We’ve all talked about it for over a year. Some of you may have been back a long time, others may yet to have ventured back into the office, physically met with colleagues, or been on a plane for business.
After 16months of leading executive strategy sessions, keynote speeches, workshops, and executive advisory work from my hastily converted attic office (yes, it used to be a storage room!) I had the pure delight of traveling for business last week. I thought you might like to hear some of the lessons I learned so you and your company can be prepared:
Day One is really here. Amazon asks its employees to act like every single day is Day One to avoid apathy and fresh thinking. Returning to the office requires this same mindset. Just like you couldn’t switch everything you did to Zoom and Teams, you have to consider given where your business is today. How do you want to make decisions and communicate?
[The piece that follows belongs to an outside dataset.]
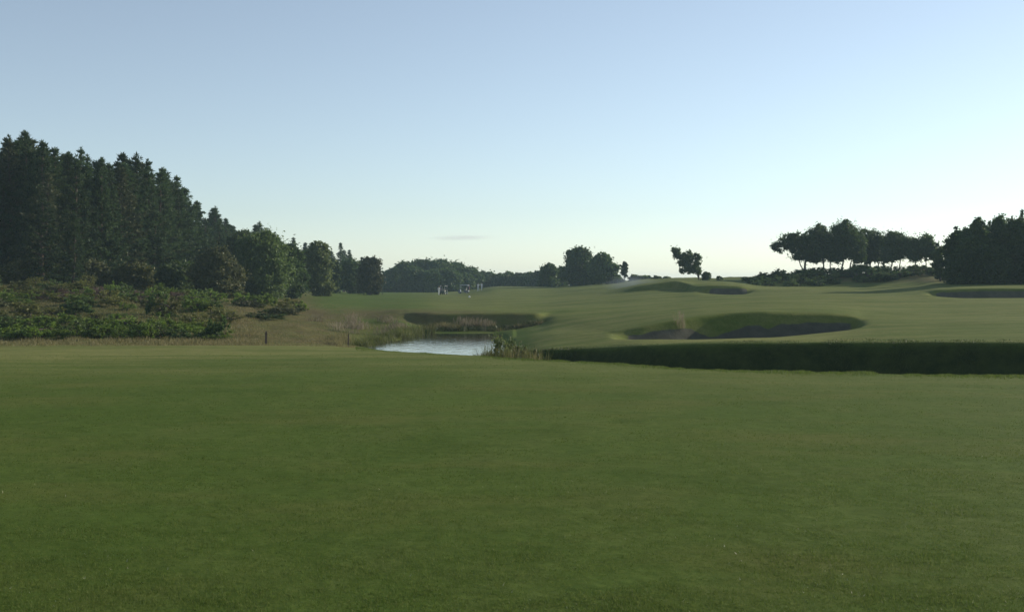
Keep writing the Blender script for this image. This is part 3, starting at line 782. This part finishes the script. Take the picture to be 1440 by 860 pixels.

Digital : Physical : Hybrid working all require focused intention. Just like the cadence and flow of conversations digitally needed practice and discipline, so do physical conversations. Your first physical meetings and conversations may require some adjusting, Physical meetings aren’t automatically more effective than digital meetings, in fact they could be inefficient for a while as everyone satisfies their craving of real life human interaction, unless you carefully craft agendas, outputs, and how the conversation will be lead.
Social interactions aren’t all valued the same. Find ten people who hates working remote and you will likely find ten more who loves the solace. Depending if someone is craving or dreading social interaction will determine if returning to the office is a positive or negative change. The key is knowing just how set expectations and be a truth teller if someone isn’t reading someone else’s desire for social chit chat or social silence.
Fake spontaneity for a while. This past week the sofas outside the board meeting room were where the real connections and conversations happened. As each leader waited for their spot on the agenda many spontaneous conversations happened. The number one complaint I’ve heard in the last year is the missing unexpected conversations in company coffee shops, in hotel lobby’s and in taxi rides. You can create these moments but it requires forethought.
Reset New Employee Launches If you’ve joined a company or new team in the last year one of the most painful issues has been launching successfully into the company. Don’t forget you can now alleviate some of that pain by catching up on their Onboarding now. It is not too late.
No, physical only isn’t the answer. I had five physical days at my clients HQ last week. Board Meeting, Strategy Planning, Executive Team Galvanization, product reviews, and planning for exciting future projects I can’t yet disclose… It would be easy to say NONE of this work could be done digitally, when actually that’s not true. The key is knowing the right cadence for real in person time together and maintaining momentum, while having the right technology, preparation, and Conversation Leadership to make forward progress digitally.
Give me a real conference room not a digital room and I’m at my happiest, but this past year has taught me to be innovative and pivoted far more of my business virtually and reach a larger audience around the world.
Enjoy and treasure your re-emerging moments.